_Your task_.
Would you transcribe the whole listing exactly, minus its pictures?

··· Data section

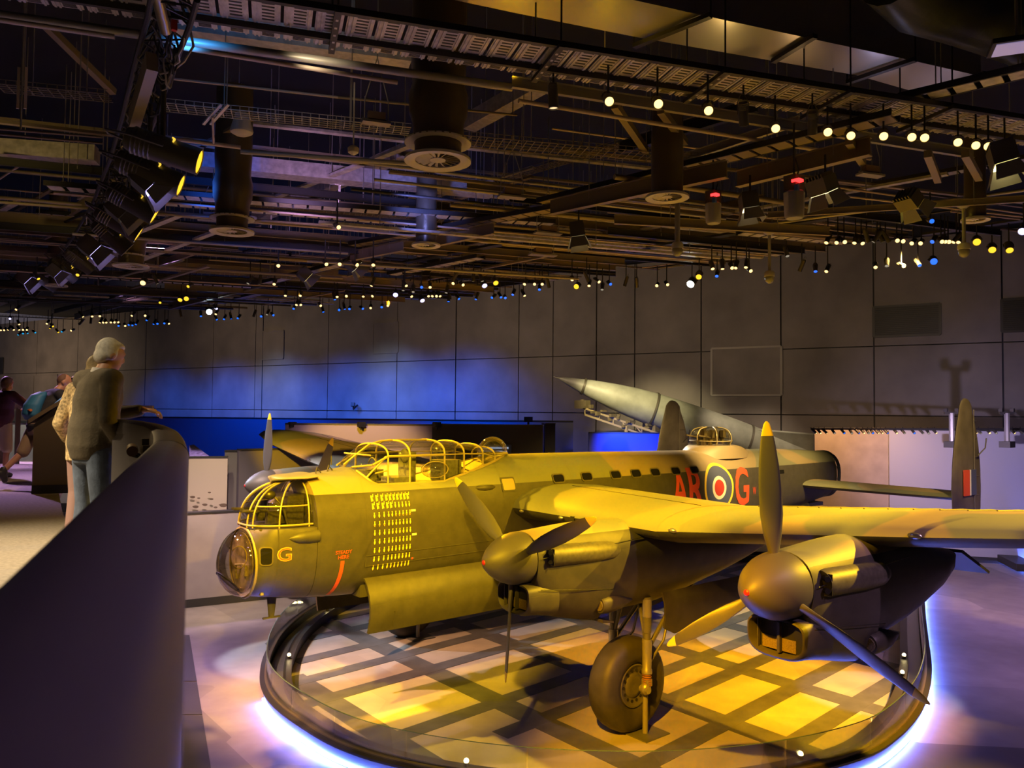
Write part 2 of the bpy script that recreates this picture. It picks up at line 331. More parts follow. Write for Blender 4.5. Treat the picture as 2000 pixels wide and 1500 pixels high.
for k, (u, v) in enumerate(((571, 829), (706, 829), (853, 829), (1032, 819))):
    p = PD(u, v, 30.9); t = thing('wall_fixture', p, 'small black floodlight standing on the partition coping, number %s from the far wing tip' % ('one', 'two', 'three', 'four')[k], 'floodlight')
    m = MB(); m.box(p, (.28, .2, .2)); m.build('housing', BLACK, t); m = MB(); m.box(p-V((0, 0, .14)), (.06, .06, .14)); m.build('foot', BLACK, t)
p = hit(700, 791)+WN*.5; t = thing('wall_camera', p, 'small black camera on a bracket against the blue wall', 'camera'); m = MB(); m.bar(p, p+WN*.5+V((.3, 0, .05)), .25, .25); m.build('housing', BLACK, t); m = MB(); m.tube([p-WN*.4, p-V((0, 0, .3)), p], .06); m.build('bracket', BLACK, t)
# partitions and line of little spotlights behind the tail
slab('display_wall', 'orange lit partition behind the open tail end', 1590, 31.8, 1736, 31.2, 5.03, .25, mat('tan_wall', (.40,.31,.24), .6, noise=.15, nscale=1.5))
slab('display_wall', 'lavender lit partition behind the near tail fin', 1735, 31.0, 2060, 29.5, 5.02, .25, mat('lav_wall', (.40,.38,.42), .6))
spot('orange_wash', PD(1660, 800, 28.5)+V((0,0,1)), PD(1680, 900, 31.3), (1, .54, .24), 1000, 95, .9)
spot('lavender_wash', PD(1850, 900, 22), PD(1880, 930, 30.5), (.70, .56, .95), 2700, 60, 1.)
# blue lit wall sliver under the rocket
slab('display_wall', 'deep blue glowing low wall under the rocket launcher', 1150, 33.5, 1310, 33.5, 4.72, .2, mat('royal_blue', (.06,.09,.55), .5))
spot('royal_wash', PD(1230, 800, 30.5), PD(1230, 868, 33.4), (.05, .12, 1), 2600, 60, .9)
slab('display_wall', 'dark partition end between the blue wall and the rocket', 1062, 32.0, 1082, 32.2, 5.1, .3, BLACK)

# ------------------------------------------------------------------ rocket on its launcher
t = thing('long_range_rocket', PD(1340, 880, 38), 'long grey finned rocket tilted on a launching trailer in front of the dark wall', 'rocket')
ax = (R3*cos(radians(18.2)) - U3*sin(radians(18.2))); N0 = PD(1080, 735, 38)
RKT = mat('rocket_paint', (.24,.25,.21), .5, noise=.22, nscale=1.6); RKD = mat('rocket_dark', (.10,.10,.10), .5)
m = MB(); m.lathe([(0, .01), (.35, .045), (.36, .07), (1.0, .24), (2.0, .45), (3.0, .61), (4.0, .73), (5.0, .80), (6.0, .825), (8.0, .825), (9.0, .81), (10.5, .74), (12, .62), (13.3, .52), (14, .50)], N0, ax, 36); body = m.build('body', RKT, t, 50)
for d, r in ((1.55, .385), (5.1, .81), (9.9, .775)):
    m = MB(); m.lathe([(d-.05, r), (d-.05, r+.03), (d+.05, r+.035), (d+.05, r+.005)], N0, ax, 36, False); m.build('clamp_band', mat('band_steel', (.10,.09,.07), .5, .4), body)
sx = V((0,0,1)).cross(ax).normalized(); sy = ax.cross(sx)
for k in range(4):
    a = radians(35+90*k); dr = sx*cos(a)+sy*sin(a); n = ax.cross(dr)*.06
    m = MB(); m.prism([N0+ax*d+dr*r+n for d, r in ((10.0, .72), (12.4, 1.42), (13.6, 1.78), (14.1, 1.78), (14.1, .5), (12, .6))], -2*n); m.build('fin', RKT if k else RKD, t)
m = MB()
for off, sd in ((-1.05, .35), (-1.05, -.35), (-1.35, .35), (-1.35, -.35)):
    m.bar(N0+ax*1.6+sy*0+U3*off+F2*sd, N0+ax*9.5+U3*(off-.1)+F2*sd, .09, .09)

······

_Written answer_.
Write part 2 of the bpy script that recreates this picture. It picks up at line 331. More parts follow. Write for Blender 4.5. Treat the picture as 2000 pixels wide and 1500 pixels high.
for k, (u, v) in enumerate(((571, 829), (706, 829), (853, 829), (1032, 819))):
    p = PD(u, v, 30.9); t = thing('wall_fixture', p, 'small black floodlight standing on the partition coping, number %s from the far wing tip' % ('one', 'two', 'three', 'four')[k], 'floodlight')
    m = MB(); m.box(p, (.28, .2, .2)); m.build('housing', BLACK, t); m = MB(); m.box(p-V((0, 0, .14)), (.06, .06, .14)); m.build('foot', BLACK, t)
p = hit(700, 791)+WN*.5; t = thing('wall_camera', p, 'small black camera on a bracket against the blue wall', 'camera'); m = MB(); m.bar(p, p+WN*.5+V((.3, 0, .05)), .25, .25); m.build('housing', BLACK, t); m = MB(); m.tube([p-WN*.4, p-V((0, 0, .3)), p], .06); m.build('bracket', BLACK, t)
# partitions and line of little spotlights behind the tail
slab('display_wall', 'orange lit partition behind the open tail end', 1590, 31.8, 1736, 31.2, 5.03, .25, mat('tan_wall', (.40,.31,.24), .6, noise=.15, nscale=1.5))
slab('display_wall', 'lavender lit partition behind the near tail fin', 1735, 31.0, 2060, 29.5, 5.02, .25, mat('lav_wall', (.40,.38,.42), .6))
spot('orange_wash', PD(1660, 800, 28.5)+V((0,0,1)), PD(1680, 900, 31.3), (1, .54, .24), 1000, 95, .9)
spot('lavender_wash', PD(1850, 900, 22), PD(1880, 930, 30.5), (.70, .56, .95), 2700, 60, 1.)
# blue lit wall sliver under the rocket
slab('display_wall', 'deep blue glowing low wall under the rocket launcher', 1150, 33.5, 1310, 33.5, 4.72, .2, mat('royal_blue', (.06,.09,.55), .5))
spot('royal_wash', PD(1230, 800, 30.5), PD(1230, 868, 33.4), (.05, .12, 1), 2600, 60, .9)
slab('display_wall', 'dark partition end between the blue wall and the rocket', 1062, 32.0, 1082, 32.2, 5.1, .3, BLACK)

# ------------------------------------------------------------------ rocket on its launcher
t = thing('long_range_rocket', PD(1340, 880, 38), 'long grey finned rocket tilted on a launching trailer in front of the dark wall', 'rocket')
ax = (R3*cos(radians(18.2)) - U3*sin(radians(18.2))); N0 = PD(1080, 735, 38)
RKT = mat('rocket_paint', (.24,.25,.21), .5, noise=.22, nscale=1.6); RKD = mat('rocket_dark', (.10,.10,.10), .5)
m = MB(); m.lathe([(0, .01), (.35, .045), (.36, .07), (1.0, .24), (2.0, .45), (3.0, .61), (4.0, .73), (5.0, .80), (6.0, .825), (8.0, .825), (9.0, .81), (10.5, .74), (12, .62), (13.3, .52), (14, .50)], N0, ax, 36); body = m.build('body', RKT, t, 50)
for d, r in ((1.55, .385), (5.1, .81), (9.9, .775)):
    m = MB(); m.lathe([(d-.05, r), (d-.05, r+.03), (d+.05, r+.035), (d+.05, r+.005)], N0, ax, 36, False); m.build('clamp_band', mat('band_steel', (.10,.09,.07), .5, .4), body)
sx = V((0,0,1)).cross(ax).normalized(); sy = ax.cross(sx)
for k in range(4):
    a = radians(35+90*k); dr = sx*cos(a)+sy*sin(a); n = ax.cross(dr)*.06
    m = MB(); m.prism([N0+ax*d+dr*r+n for d, r in ((10.0, .72), (12.4, 1.42), (13.6, 1.78), (14.1, 1.78), (14.1, .5), (12, .6))], -2*n); m.build('fin', RKT if k else RKD, t)
m = MB()
for off, sd in ((-1.05, .35), (-1.05, -.35), (-1.35, .35), (-1.35, -.35)):
    m.bar(N0+ax*1.6+sy*0+U3*off+F2*sd, N0+ax*9.5+U3*(off-.1)+F2*sd, .09, .09)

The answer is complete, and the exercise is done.